Female Desire, Sung Directly

What was quietly radical about Heat Wave in 1963 was its directness regarding female desire. The narrator is not waiting to be chosen; she is actively experiencing, processing, and reporting her own feelings. This was not the passive, wistful stance of many of the period's female vocal performances. Martha Reeves sang it as someone in possession of her own experience, someone who might not have the words for the feeling but who owns it entirely. That posture was more unusual than it might seem now, in a pop landscape that still frequently cast women as the objects of desire rather than its subjects.

The Body's Intelligence

The lyrics explore the idea that the body sometimes processes emotional truth before the conscious mind catches up. The narrator is confused by her own reactions; she is sweating and shaking and does not know why until the song's emotional logic makes it clear that another person is responsible. This gap between physical experience and rational understanding is something everyone recognizes, and the song made it the center of its emotional world.
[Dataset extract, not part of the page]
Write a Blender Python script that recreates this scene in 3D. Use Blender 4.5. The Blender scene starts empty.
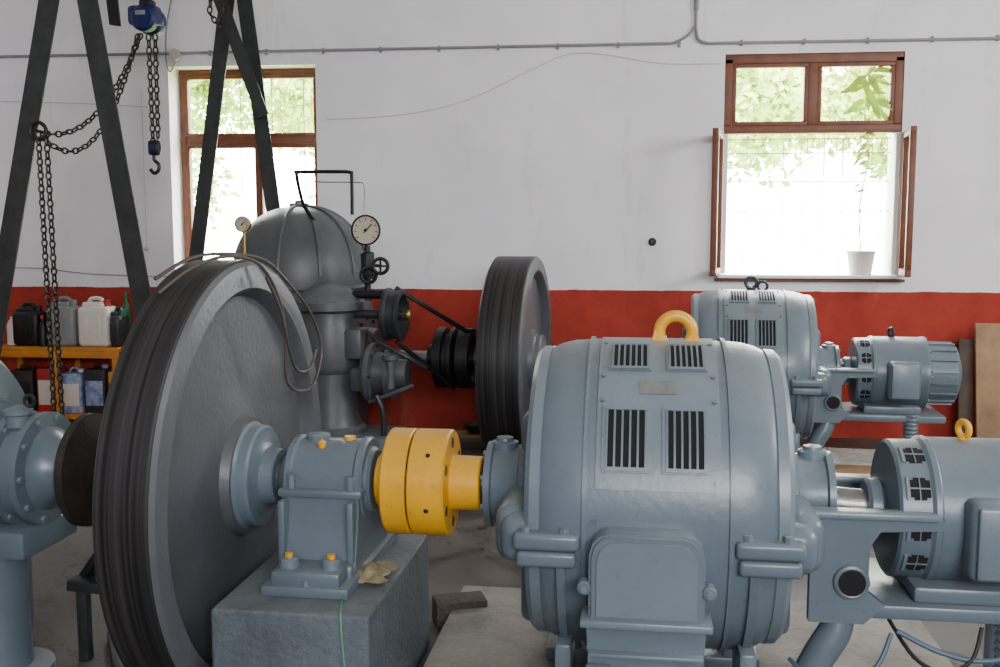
import bpy, bmesh, math, random
from mathutils import Vector, Matrix, noise
random.seed(4)
PSI=math.radians(6.0)
CAMH=1.6
def ground(a,b):
    return (a*math.cos(PSI)-b*math.sin(PSI), a*math.sin(PSI)+b*math.cos(PSI))

# ------------------------------------------------------------------ materials
def mat(name,col,rough=0.5,metal=0.0,var=0.12,scale=6.0,bump=0.05,bscale=60,col2=None,spec=0.5,grime=0.0):
    m=bpy.data.materials.new(name); m.use_nodes=True
    nt=m.node_tree; N=nt.nodes; L=nt.links
    bs=N['Principled BSDF']
    bs.inputs['Roughness'].default_value=rough
    bs.inputs['Metallic'].default_value=metal
    bs.inputs['Specular IOR Level'].default_value=spec
    tc=N.new('ShaderNodeTexCoord')
    n1=N.new('ShaderNodeTexNoise'); n1.inputs['Scale'].default_value=scale; n1.inputs['Detail'].default_value=8; n1.inputs['Roughness'].default_value=0.65
    L.new(tc.outputs['Object'],n1.inputs['Vector'])
    cr=N.new('ShaderNodeValToRGB')
    cr.color_ramp.elements[0].position=0.32; cr.color_ramp.elements[1].position=0.68
    c2=col2 if col2 else tuple(min(1,c*(1+var)) for c in col)
    c1=tuple(c*(1-var) for c in col) if not col2 else col
    cr.color_ramp.elements[0].color=(*c1,1); cr.color_ramp.elements[1].color=(*c2,1)
    L.new(n1.outputs['Fac'],cr.inputs['Fac'])
    out=cr.outputs['Color']
    if grime>0:
        # fine speckled chips and oil spots, not veins
        n3=N.new('ShaderNodeTexNoise'); n3.inputs['Scale'].default_value=26; n3.inputs['Detail'].default_value=6; n3.inputs['Roughness'].default_value=0.7
        mp=N.new('ShaderNodeMapping'); mp.inputs['Location'].default_value=(3.1,1.7,.4)
        L.new(tc.outputs['Object'],mp.inputs['Vector']); L.new(mp.outputs['Vector'],n3.inputs['Vector'])
        g=N.new('ShaderNodeValToRGB'); g.color_ramp.elements[0].position=0.60; g.color_ramp.elements[1].position=0.74
        g.color_ramp.elements[0].color=(0,0,0,1); g.color_ramp.elements[1].color=(grime,grime,grime,1)
        L.new(n3.outputs['Fac'],g.inputs['Fac'])
        mx=N.new('ShaderNodeMixRGB'); mx.inputs[2].default_value=(0.04,0.036,0.03,1)
        L.new(g.outputs['Color'],mx.inputs[0]); L.new(out,mx.inputs[1]); out=mx.outputs[0]
        ge=N.new('ShaderNodeNewGeometry'); sp=N.new('ShaderNodeSeparateXYZ'); L.new(ge.outputs['Normal'],sp.inputs[0])
        ds=N.new('ShaderNodeMapRange'); ds.inputs[1].default_value=.35; ds.inputs[2].default_value=1.0; ds.inputs[3].default_value=0; ds.inputs[4].default_value=.26; L.new(sp.outputs['Z'],ds.inputs[0])
        md=N.new('ShaderNodeMath'); md.operation='MULTIPLY'; L.new(ds.outputs[0],md.inputs[0]); L.new(n1.outputs['Fac'],md.inputs[1])
        m2=N.new('ShaderNodeMixRGB'); m2.inputs[2].default_value=(0.36,0.35,0.33,1); L.new(md.outputs[0],m2.inputs[0]); L.new(out,m2.inputs[1]); out=m2.outputs[0]
    L.new(out,bs.inputs['Base Color'])
    if bump>0:
        n2=N.new('ShaderNodeTexNoise'); n2.inputs['Scale'].default_value=bscale; n2.inputs['Detail'].default_value=4
        L.new(tc.outputs['Object'],n2.inputs['Vector'])
        bp=N.new('ShaderNodeBump'); bp.inputs['Strength'].default_value=bump*3; bp.inputs['Distance'].default_value=0.01
        L.new(n2.outputs['Fac'],bp.inputs['Height']); L.new(bp.outputs['Normal'],bs.inputs['Normal'])
    return m
BLUE=mat('painted_blue_grey_metal',(0.104,0.140,0.170),0.33,0.0,0.10,2.5,0.03,40,grime=.45)
BLUE2=mat('painted_blue_grey_light',(0.128,0.168,0.198),0.33,0,0.09,3,0.03,40,grime=.4)
GREY=mat('painted_grey_cast_iron',(0.066,0.073,0.082),0.42,0.0,0.18,4,0.05,50,grime=.4)
DGREY=mat('dark_grey_steel',(0.03,0.034,0.038),0.45,0.3,0.3,8,0.05)
BLACK=mat('black_iron',(0.008,0.008,0.009),0.45,0.2,0.3,10,0.03)
HOLE=mat('vent_shadow_interior',(0.004,0.004,0.005),0.9,0,0.1,10,0)
YEL=mat('yellow_paint',(0.72,0.36,0.008),0.38,0,0.12,5,0.03,grime=.35)
RUST=mat('rusty_iron',(0.026,0.022,0.020),0.55,0.4,0.4,12,0.1,col2=(0.05,0.038,0.03))
STEEL=mat('bare_steel',(0.25,0.24,0.23),0.35,0.8,0.3,10,0.05)
CONC=mat('painted_concrete_block',(0.082,0.103,0.12),0.7,0,0.25,6,0.2,50,grime=.6)
SLAB=mat('rough_concrete',(0.21,0.19,0.168),0.85,0,0.40,3,0.3,30,grime=.9)
WOODF=mat('window_brown_wood',(0.14,0.038,0.012),0.5,0,0.3,9,0.03)
WOOD=mat('raw_timber',(0.30,0.18,0.09),0.7,0,0.3,5,0.08)
DWOOD=mat('dark_timber',(0.07,0.05,0.035),0.8,0,0.3,5,0.1)
ORANGE=mat('orange_varnished_wood',(0.50,0.19,0.02),0.5,0,0.2,6,0.02)
GANTRY=mat('gantry_dark_paint',(0.026,0.030,0.029),0.5,0.2,0.35,9,0.05)
WHITE=mat('white_plastic',(0.68,0.64,0.58),0.4,0,0.06,5,0)
GREYP=mat('grey_plastic',(0.20,0.21,0.21),0.5,0,0.1,5,0)
HOIST=mat('blue_hoist_paint',(0.006,0.012,0.08),0.35,0,0.2,9,0)
CHAINM=mat('rusted_chain_steel',(0.035,0.03,0.027),0.5,0.6,0.4,30,0)
RUBBER=mat('cable_rubber_brown',(0.055,0.045,0.036),0.55,0,0.15,9,0)
BLUECAB=mat('blue_grey_cable',(0.05,0.09,0.14),0.5,0,0.1,9,0)
BRASS=mat('brass',(0.42,0.28,0.07),0.35,0.8,0.2,9,0)
DIAL=mat('gauge_dial_face',(0.50,0.45,0.34),0.5,0,0.05,5,0)
RED=mat('red_plastic',(0.4,0.02,0.015),0.4,0,0.1,5,0)
BLUEB=mat('blue_carton',(0.03,0.10,0.32),0.5,0,0.6,14,0,col2=(0.45,0.5,0.6))
YELB=mat('yellow_carton',(0.5,0.28,0.03),0.5,0,0.3,9,0)
GREEN=mat('green_plastic',(0.02,0.15,0.07),0.4,0,0.1,5,0)
LEAF=mat('plant_leaf',(0.50,0.70,0.10),0.5,0,0.3,8,0)
TREE=mat('tree_foliage',(0.13,0.22,0.02),0.9,0,0.5,0.7,0,col2=(0.55,0.66,0.20),spec=0.0)
POT=mat('pale_pot',(0.5,0.47,0.42),0.6,0,0.1,5,0)
PIPEM=mat('conduit_grey_pvc',(0.22,0.22,0.23),0.5,0,0.1,5,0)
CLOTH=mat('oily_rag',(0.26,0.22,0.13),0.9,0,0.3,20,0.1)
STRING=mat('green_string',(0.12,0.3,0.2),0.8,0,0.1,5,0)
BRICK=mat('old_brick',(0.06,0.045,0.035),0.9,0,0.4,15,0.3)
PLATE=mat('rating_plate',(0.17,0.185,0.175),0.4,0.2,0.2,30,0)
PLASTER=mat('white_reveal_plaster',(0.80,0.79,0.78),0.8,0,0.04,5,0.03)

def rim_mat():
    m=bpy.data.materials.new('machined_rim_streaks'); m.use_nodes=True
    nt=m.node_tree;N=nt.nodes;L=nt.links;bs=N['Principled BSDF']
    bs.inputs['Metallic'].default_value=0.5; bs.inputs['Roughness'].default_value=0.42
    tc=N.new('ShaderNodeTexCoord'); mp=N.new('ShaderNodeMapping'); mp.inputs['Scale'].default_value=(110,.8,.8)
    n=N.new('ShaderNodeTexNoise'); n.inputs['Scale'].default_value=1.0; n.inputs['Detail'].default_value=5
    L.new(tc.outputs['Object'],mp.inputs['Vector']); L.new(mp.outputs['Vector'],n.inputs['Vector'])
    cr=N.new('ShaderNodeValToRGB'); cr.color_ramp.elements[0].position=0.33; cr.color_ramp.elements[1].position=0.78
    cr.color_ramp.elements[0].color=(0.014,0.014,0.015,1); cr.color_ramp.elements[1].color=(0.068,0.066,0.068,1)
    L.new(n.outputs['Fac'],cr.inputs['Fac']); L.new(cr.outputs['Color'],bs.inputs['Base Color'])
    bp=N.new('ShaderNodeBump'); bp.inputs['Strength'].default_value=0.15; bp.inputs['Distance'].default_value=0.003
    L.new(n.outputs['Fac'],bp.inputs['Height']); L.new(bp.outputs['Normal'],bs.inputs['Normal'])
    return m
RIM=rim_mat()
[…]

Holland-Dozier-Holland gave those feelings a musical setting that matched the physical intensity described: the percussion insistent, the horns sharp, the whole arrangement refusing to let you stand still.

Heat as Social Symbol

In the summer of 1963, heat carried extra freight as a cultural symbol. The civil rights struggle had its most physical confrontations that summer, and the emotional temperature of the country was genuinely elevated. Heat Wave operated on a purely personal level lyrically, but it arrived in a context where people understood heat as something that forced change, that stripped pretense, that demanded a response. The song became part of the emotional fabric of that summer in ways its creators may not have fully intended.

Why It Never Cooled

More than sixty years later, Heat Wave still works because the feeling it describes is permanent. The production has aged far better than most of its contemporaries, and Reeves's performance remains one of the most physically persuasive in Motown's catalog. The song is a reminder that the best pop music does not just describe emotions; it makes you feel them in your body.